PROBLEM TO SOLVE ->
Will you output all of the data below exactly, omitting the images?

INFORMATION SHOWN ->
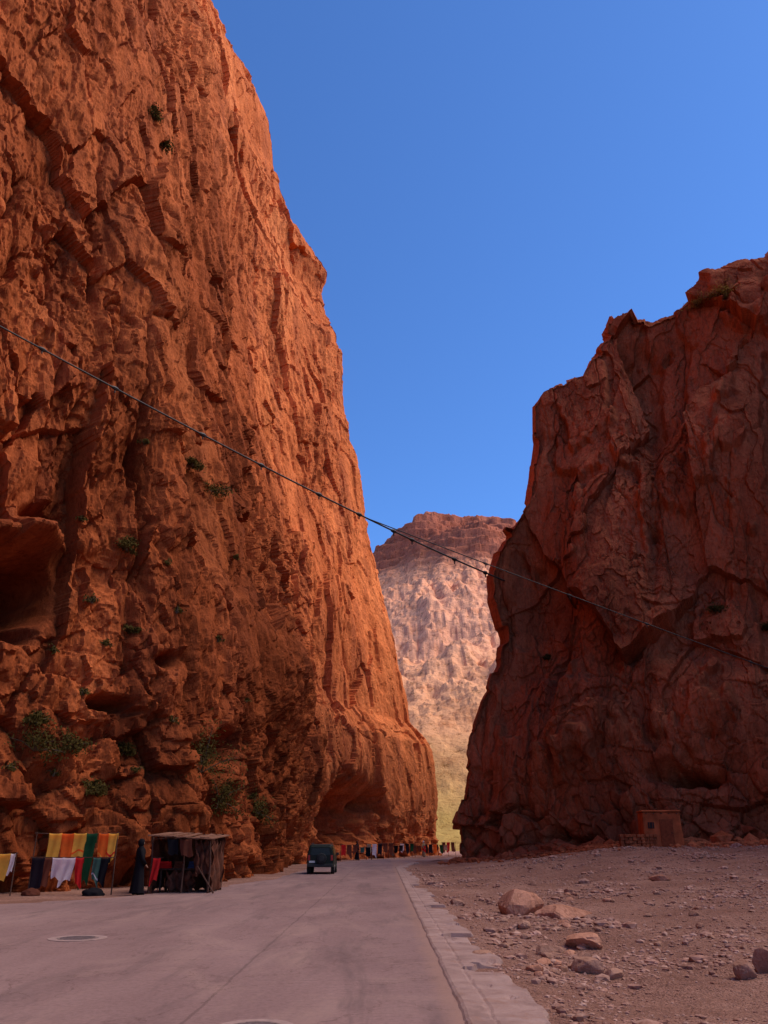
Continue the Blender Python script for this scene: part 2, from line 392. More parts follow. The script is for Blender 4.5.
right,QR=cliff('cliff_right',patch(rL,rR,rB,rT,sR,np.linspace(0,1,620),wrapL=wl,topback=[(0.3,0.8,0.5),(0.8,2,0.8),(2,5,1.0),(5,10,0.5),(10,20,-3),(20,50,-20)]),fn_right,M_right)
struct(right)
pL=proj(QL); pR=proj(QR)
def surf(side,px,py):
    Q,p=(QL,pL) if side=='L' else (QR,pR)
    c=(p[0]-px)**2+(p[1]-py)**2+np.where(p[2]<3,1e9,0)
    i=np.where(c<max(16,c.min()*1.5+1))[0]; j=i[np.argmin(p[2][i])]; return Q[j].copy()
# ---------------------------------------------------------------- ground
def g(x,y):
    x=np.asarray(x,float); y=np.asarray(y,float)
    P=np.stack([x.ravel(),y.ravel(),np.zeros(x.size)],1)
    r=ss(1.8,3.4,x)
    n=(fbm(P/4,4,301)*0.28+fbm(P/0.8,3,305)*0.06).reshape(x.shape)
    z=-0.05-0.08*ss(1.6,2.8,x)*ss(60,40,y)+n*r*ss(400,80,y)+1.35*ss(4,20,x)*ss(18,60,y)*(1-ss(66,80,y))
    lf=ss(-4.9,-6.5,x)*ss(24,30,y)*ss(75,60,y); z=z+lf*0.03
    return z
gx=np.concatenate([[-4000,-1500,-500,-200,-90,-50],np.arange(-30,1.4,0.8),np.arange(1.5,16,0.12),np.arange(16,60,0.4),[70,90,150,300,800,1800,4000]])
gy=np.concatenate([[-4000,-1000,-300,-100,-50,-20],np.arange(-5,6,1.0),np.arange(6,30,0.14),np.arange(30,76,0.3),np.arange(76,130,2),[150,200,300,600,1200,2500,5000]])
GX,GY=np.meshgrid(gx,gy,indexing='ij'); GZ=g(GX,GY)
m,nt,b=mat_base('riverbed_earth',0.95,0.1)
c1=ramp(nt,noise(nt,pos(nt),0.35,6,0.6,0.4),[(0.3,(0.24,0.113,0.080)),(0.5,(0.315,0.158,0.115)),(0.7,(0.40,0.215,0.16))])
c2=ramp(nt,noise(nt,pos(nt),9,6,0.8),[(0.3,(0.52,0.49,0.47)),(0.5,(1,1,1)),(0.7,(1.4,1.4,1.4))])
nt.links.new(mix(nt,c1,c2,1.0,'MULTIPLY'),b.inputs['Base Color'])
n1=bump(nt,b,noise(nt,pos(nt),7,6,0.75),0.9,0.08)
vv=nt.nodes.new('ShaderNodeTexVoronoi'); vv.inputs['Scale'].default_value=24; nt.links.new(pos(nt),vv.inputs['Vector'])
bump(nt,b,vv.outputs['Distance'],0.7,-0.04,n1)
M_ground=m
gr=mesh_obj('ground',np.stack([GX,GY,GZ],2).reshape(-1,3),grid_faces(len(gx),len(gy)),M_ground,None,True); struct(gr)
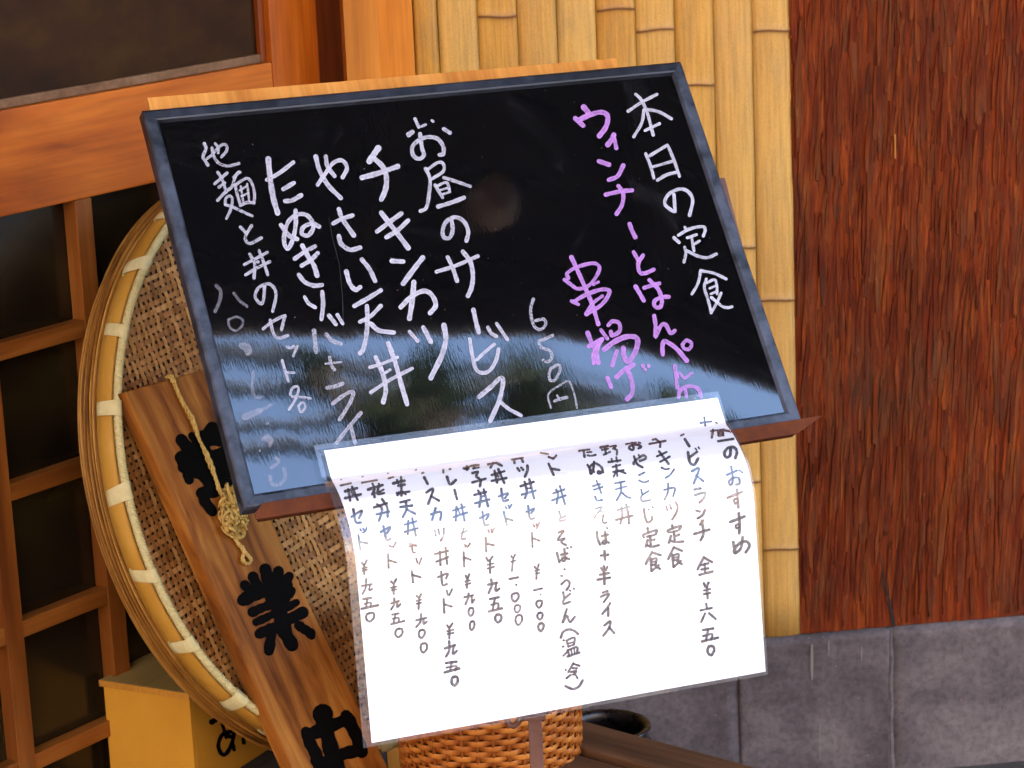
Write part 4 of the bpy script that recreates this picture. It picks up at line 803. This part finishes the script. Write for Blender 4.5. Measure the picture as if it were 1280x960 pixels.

ANSWER IN FULL ->
Continue the Blender Python script for this scene: part 2, from line 392. More parts follow. The script is for Blender 4.5.
right,QR=cliff('cliff_right',patch(rL,rR,rB,rT,sR,np.linspace(0,1,620),wrapL=wl,topback=[(0.3,0.8,0.5),(0.8,2,0.8),(2,5,1.0),(5,10,0.5),(10,20,-3),(20,50,-20)]),fn_right,M_right)
struct(right)
pL=proj(QL); pR=proj(QR)
def surf(side,px,py):
    Q,p=(QL,pL) if side=='L' else (QR,pR)
    c=(p[0]-px)**2+(p[1]-py)**2+np.where(p[2]<3,1e9,0)
    i=np.where(c<max(16,c.min()*1.5+1))[0]; j=i[np.argmin(p[2][i])]; return Q[j].copy()
# ---------------------------------------------------------------- ground
def g(x,y):
    x=np.asarray(x,float); y=np.asarray(y,float)
    P=np.stack([x.ravel(),y.ravel(),np.zeros(x.size)],1)
    r=ss(1.8,3.4,x)
    n=(fbm(P/4,4,301)*0.28+fbm(P/0.8,3,305)*0.06).reshape(x.shape)
    z=-0.05-0.08*ss(1.6,2.8,x)*ss(60,40,y)+n*r*ss(400,80,y)+1.35*ss(4,20,x)*ss(18,60,y)*(1-ss(66,80,y))
    lf=ss(-4.9,-6.5,x)*ss(24,30,y)*ss(75,60,y); z=z+lf*0.03
    return z
gx=np.concatenate([[-4000,-1500,-500,-200,-90,-50],np.arange(-30,1.4,0.8),np.arange(1.5,16,0.12),np.arange(16,60,0.4),[70,90,150,300,800,1800,4000]])
gy=np.concatenate([[-4000,-1000,-300,-100,-50,-20],np.arange(-5,6,1.0),np.arange(6,30,0.14),np.arange(30,76,0.3),np.arange(76,130,2),[150,200,300,600,1200,2500,5000]])
GX,GY=np.meshgrid(gx,gy,indexing='ij'); GZ=g(GX,GY)
m,nt,b=mat_base('riverbed_earth',0.95,0.1)
c1=ramp(nt,noise(nt,pos(nt),0.35,6,0.6,0.4),[(0.3,(0.24,0.113,0.080)),(0.5,(0.315,0.158,0.115)),(0.7,(0.40,0.215,0.16))])
c2=ramp(nt,noise(nt,pos(nt),9,6,0.8),[(0.3,(0.52,0.49,0.47)),(0.5,(1,1,1)),(0.7,(1.4,1.4,1.4))])
nt.links.new(mix(nt,c1,c2,1.0,'MULTIPLY'),b.inputs['Base Color'])
n1=bump(nt,b,noise(nt,pos(nt),7,6,0.75),0.9,0.08)
vv=nt.nodes.new('ShaderNodeTexVoronoi'); vv.inputs['Scale'].default_value=24; nt.links.new(pos(nt),vv.inputs['Vector'])
bump(nt,b,vv.outputs['Distance'],0.7,-0.04,n1)
M_ground=m
gr=mesh_obj('ground',np.stack([GX,GY,GZ],2).reshape(-1,3),grid_faces(len(gx),len(gy)),M_ground,None,True); struct(gr)
Write part 4 of the bpy script that recreates this picture. It picks up at line 803. This part finishes the script. Write for Blender 4.5. Measure the picture as if it were 1280x960 pixels.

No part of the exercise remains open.